PACITAN TERKINI || Upacara adat tradisi Gumbregan masih tetap diperingati oleh sebagian besar warga Dusun Sumber, Desa Ngadirejan, sebagai bentuk rasa syukur atas rejeki yang diberikan, terutama dalam bentuk ternak peliharaan. Tahun ini, sejumlah warga kembali melaksanakan tradisi ini, yang telah menjadi bagian tak terpisahkan dari kehidupan mereka.
Gumbregan merupakan tradisi syukuran yang dilaksanakan sebagai ungkapan rasa peduli dan kasih sayang terhadap hewan ternak. Dalam tradisi ini, masyarakat memanjatkan doa bersama agar ternak dan pemiliknya senantiasa diberikan kesehatan, keselamatan, serta rejeki yang melimpah. Tradisi Gumbregan biasanya digelar dua kali dalam setahun, sebagai bentuk rasa terima kasih kepada Tuhan Yang Maha Esa.
Pada upacara Gumbregan, warga menggelar kenduri atau pesta syukuran yang diiringi dengan doa bersama. Dalam kenduri ini, disajikan berbagai makanan dari hasil bumi, seperti ketela, umbi-umbian (ngganyong, gerut, gembili, uwi), ketan, dan kupat. Makanan ini dibagikan kepada warga yang hadir dalam kenduri, dan sebagian juga dibawa ke kandang untuk diberikan kepada ternak.
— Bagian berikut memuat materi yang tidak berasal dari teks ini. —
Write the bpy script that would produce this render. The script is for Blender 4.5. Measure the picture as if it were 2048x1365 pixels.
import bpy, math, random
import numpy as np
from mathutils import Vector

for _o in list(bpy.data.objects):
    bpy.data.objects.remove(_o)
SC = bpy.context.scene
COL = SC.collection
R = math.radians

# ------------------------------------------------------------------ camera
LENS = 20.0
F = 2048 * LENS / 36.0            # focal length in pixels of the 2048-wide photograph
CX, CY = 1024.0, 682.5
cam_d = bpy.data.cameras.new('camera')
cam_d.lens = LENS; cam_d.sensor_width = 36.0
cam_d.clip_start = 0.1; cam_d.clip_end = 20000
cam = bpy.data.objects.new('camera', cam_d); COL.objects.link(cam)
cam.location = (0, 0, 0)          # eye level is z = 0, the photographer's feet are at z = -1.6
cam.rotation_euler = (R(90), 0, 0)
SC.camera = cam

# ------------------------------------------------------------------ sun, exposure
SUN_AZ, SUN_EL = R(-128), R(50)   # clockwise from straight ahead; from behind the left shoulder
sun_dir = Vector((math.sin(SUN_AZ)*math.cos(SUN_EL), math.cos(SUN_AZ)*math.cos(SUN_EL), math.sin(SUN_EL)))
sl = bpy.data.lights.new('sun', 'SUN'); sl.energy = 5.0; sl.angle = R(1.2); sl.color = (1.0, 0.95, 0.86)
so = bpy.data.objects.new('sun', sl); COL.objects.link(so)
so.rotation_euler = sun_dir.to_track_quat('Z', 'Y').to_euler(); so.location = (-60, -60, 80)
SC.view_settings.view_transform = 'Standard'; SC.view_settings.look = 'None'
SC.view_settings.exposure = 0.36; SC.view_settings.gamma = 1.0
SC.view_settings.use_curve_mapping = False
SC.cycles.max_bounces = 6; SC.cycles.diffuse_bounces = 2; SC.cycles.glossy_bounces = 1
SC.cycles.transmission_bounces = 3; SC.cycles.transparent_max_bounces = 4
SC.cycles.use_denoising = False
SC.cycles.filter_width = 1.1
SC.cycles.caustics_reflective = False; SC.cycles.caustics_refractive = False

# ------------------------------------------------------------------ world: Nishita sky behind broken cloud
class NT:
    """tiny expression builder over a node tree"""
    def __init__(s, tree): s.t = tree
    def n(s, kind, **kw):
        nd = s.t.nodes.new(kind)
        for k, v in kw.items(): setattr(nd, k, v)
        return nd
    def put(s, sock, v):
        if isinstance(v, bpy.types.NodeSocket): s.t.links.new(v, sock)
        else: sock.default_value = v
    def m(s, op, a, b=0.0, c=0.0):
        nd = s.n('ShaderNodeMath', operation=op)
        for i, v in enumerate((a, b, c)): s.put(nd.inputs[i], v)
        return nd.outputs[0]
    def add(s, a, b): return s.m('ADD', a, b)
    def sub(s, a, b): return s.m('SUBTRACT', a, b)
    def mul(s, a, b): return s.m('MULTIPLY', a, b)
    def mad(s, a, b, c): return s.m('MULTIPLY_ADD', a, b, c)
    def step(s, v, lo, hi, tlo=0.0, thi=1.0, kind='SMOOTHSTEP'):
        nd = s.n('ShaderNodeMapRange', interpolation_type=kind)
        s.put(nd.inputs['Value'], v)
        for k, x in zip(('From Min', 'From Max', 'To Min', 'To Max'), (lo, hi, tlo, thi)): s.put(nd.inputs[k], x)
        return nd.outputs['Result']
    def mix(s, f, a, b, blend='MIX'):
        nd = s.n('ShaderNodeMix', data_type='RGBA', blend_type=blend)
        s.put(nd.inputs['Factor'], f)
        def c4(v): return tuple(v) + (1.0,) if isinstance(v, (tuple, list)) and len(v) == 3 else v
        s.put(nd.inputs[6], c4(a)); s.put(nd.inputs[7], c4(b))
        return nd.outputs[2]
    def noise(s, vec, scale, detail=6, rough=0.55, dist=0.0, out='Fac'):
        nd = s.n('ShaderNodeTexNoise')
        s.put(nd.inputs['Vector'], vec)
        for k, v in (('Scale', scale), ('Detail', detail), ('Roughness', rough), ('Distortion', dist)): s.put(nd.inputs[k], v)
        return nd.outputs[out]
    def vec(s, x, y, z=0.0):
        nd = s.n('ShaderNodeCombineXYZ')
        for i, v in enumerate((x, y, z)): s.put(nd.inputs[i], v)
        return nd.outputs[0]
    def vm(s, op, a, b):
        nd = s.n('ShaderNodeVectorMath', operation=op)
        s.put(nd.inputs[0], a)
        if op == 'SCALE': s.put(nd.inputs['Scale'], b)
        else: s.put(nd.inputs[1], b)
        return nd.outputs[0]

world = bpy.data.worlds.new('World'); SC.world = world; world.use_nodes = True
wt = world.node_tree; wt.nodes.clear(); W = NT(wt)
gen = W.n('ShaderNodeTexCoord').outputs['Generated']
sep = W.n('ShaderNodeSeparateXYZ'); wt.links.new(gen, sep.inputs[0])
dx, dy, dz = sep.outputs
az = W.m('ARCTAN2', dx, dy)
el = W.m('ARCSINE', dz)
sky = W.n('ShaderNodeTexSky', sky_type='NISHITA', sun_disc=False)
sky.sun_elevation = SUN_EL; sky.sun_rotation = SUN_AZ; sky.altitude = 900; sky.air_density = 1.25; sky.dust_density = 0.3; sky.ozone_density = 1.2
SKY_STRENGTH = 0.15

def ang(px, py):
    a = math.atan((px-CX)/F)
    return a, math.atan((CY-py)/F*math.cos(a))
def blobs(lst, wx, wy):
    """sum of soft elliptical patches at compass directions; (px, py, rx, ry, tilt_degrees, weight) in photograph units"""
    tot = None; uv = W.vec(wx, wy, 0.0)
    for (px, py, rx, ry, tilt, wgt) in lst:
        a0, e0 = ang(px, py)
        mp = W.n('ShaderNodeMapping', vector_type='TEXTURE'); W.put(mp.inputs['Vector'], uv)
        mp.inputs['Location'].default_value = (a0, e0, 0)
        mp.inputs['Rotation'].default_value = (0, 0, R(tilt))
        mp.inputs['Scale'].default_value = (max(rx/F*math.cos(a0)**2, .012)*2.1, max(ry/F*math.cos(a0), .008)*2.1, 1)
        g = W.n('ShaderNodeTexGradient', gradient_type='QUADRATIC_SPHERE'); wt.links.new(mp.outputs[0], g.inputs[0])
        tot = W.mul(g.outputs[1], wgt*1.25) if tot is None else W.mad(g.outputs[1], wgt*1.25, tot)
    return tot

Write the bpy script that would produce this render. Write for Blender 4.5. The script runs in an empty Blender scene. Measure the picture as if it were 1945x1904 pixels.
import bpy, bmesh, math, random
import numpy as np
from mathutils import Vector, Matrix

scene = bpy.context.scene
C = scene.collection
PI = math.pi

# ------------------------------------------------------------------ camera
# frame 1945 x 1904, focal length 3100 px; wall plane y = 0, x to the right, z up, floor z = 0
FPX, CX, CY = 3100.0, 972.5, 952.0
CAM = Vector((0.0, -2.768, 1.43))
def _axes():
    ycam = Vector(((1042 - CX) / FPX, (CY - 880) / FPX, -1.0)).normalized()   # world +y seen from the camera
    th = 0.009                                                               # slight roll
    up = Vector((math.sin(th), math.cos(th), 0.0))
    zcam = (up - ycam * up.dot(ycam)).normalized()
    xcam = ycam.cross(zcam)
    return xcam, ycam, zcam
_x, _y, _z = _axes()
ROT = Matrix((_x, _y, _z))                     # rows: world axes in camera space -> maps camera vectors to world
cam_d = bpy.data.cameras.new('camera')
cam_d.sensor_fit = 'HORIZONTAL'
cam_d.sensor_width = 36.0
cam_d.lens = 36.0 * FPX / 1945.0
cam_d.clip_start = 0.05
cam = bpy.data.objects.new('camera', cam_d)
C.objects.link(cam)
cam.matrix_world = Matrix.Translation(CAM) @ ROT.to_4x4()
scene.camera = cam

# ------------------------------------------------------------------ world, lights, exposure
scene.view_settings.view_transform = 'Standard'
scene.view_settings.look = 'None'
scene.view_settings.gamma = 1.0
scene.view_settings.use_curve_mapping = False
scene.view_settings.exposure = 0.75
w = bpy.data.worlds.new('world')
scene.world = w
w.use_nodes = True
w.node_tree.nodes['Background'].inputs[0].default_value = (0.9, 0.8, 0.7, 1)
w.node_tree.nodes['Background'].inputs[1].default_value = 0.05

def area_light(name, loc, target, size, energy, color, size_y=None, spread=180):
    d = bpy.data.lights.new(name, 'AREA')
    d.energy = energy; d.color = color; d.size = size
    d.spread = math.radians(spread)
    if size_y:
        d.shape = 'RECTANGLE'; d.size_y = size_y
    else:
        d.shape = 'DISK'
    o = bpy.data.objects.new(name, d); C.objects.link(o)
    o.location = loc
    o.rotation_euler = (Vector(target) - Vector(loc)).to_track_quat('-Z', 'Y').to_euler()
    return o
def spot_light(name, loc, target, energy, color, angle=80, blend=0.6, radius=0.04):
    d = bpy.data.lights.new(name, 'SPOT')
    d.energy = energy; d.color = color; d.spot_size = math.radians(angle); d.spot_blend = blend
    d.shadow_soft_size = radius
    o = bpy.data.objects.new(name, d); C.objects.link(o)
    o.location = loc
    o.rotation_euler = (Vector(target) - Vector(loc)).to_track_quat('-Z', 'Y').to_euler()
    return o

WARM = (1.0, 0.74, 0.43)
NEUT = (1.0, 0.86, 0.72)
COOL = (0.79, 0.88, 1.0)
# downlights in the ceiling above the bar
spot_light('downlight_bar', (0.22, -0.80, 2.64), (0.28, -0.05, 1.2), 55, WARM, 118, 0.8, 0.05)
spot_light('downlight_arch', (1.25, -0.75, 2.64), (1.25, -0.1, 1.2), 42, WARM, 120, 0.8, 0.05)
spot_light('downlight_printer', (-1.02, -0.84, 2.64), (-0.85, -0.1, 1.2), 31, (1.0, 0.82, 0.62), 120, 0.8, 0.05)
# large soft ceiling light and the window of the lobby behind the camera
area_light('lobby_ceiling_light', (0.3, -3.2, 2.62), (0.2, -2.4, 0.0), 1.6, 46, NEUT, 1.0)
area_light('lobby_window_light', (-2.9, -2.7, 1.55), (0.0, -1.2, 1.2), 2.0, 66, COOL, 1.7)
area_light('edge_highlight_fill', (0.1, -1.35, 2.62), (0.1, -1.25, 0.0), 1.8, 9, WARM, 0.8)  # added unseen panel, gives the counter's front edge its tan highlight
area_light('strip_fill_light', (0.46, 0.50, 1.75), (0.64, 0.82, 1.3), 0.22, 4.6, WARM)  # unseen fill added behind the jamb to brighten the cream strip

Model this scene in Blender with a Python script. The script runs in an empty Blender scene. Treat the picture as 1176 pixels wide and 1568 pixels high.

Prosesi pemberian pakan ternak ini dilakukan sambil memanjatkan doa agar ternak berkembang biak dengan baik, serta berharap agar hewan-hewan tersebut senantiasa sehat dan produktif.
Mbah Usul (42) menyatakan bahwa harapan masyarakat ke depan adalah agar tradisi Gumbregan ini dapat terus dilestarikan dan diuri-uri oleh generasi penerus, sebagai warisan budaya yang sangat penting. Dengan demikian, tradisi ini tidak hanya menjadi ritual semata, tetapi juga menjadi bagian dari identitas budaya yang mempererat tali persaudaraan antarwarga sekaligus sebagai bentuk rasa syukur kepada Tuhan Yang Maha Esa atas karunia yang diberikan.
Tradisi Gumbregan yang penuh makna ini mencerminkan kedekatan masyarakat dengan alam dan ternaknya. Lebih dari sekadar upacara adat, Gumbregan menjadi simbol persatuan, rasa syukur, dan kepedulian terhadap kesejahteraan hewan ternak yang menjadi bagian penting dalam kehidupan warga Dusun Sumber. Dengan terus dilaksanakan, tradisi ini akan tetap terjaga dan menjadi warisan budaya yang berharga bagi generasi yang akan datang.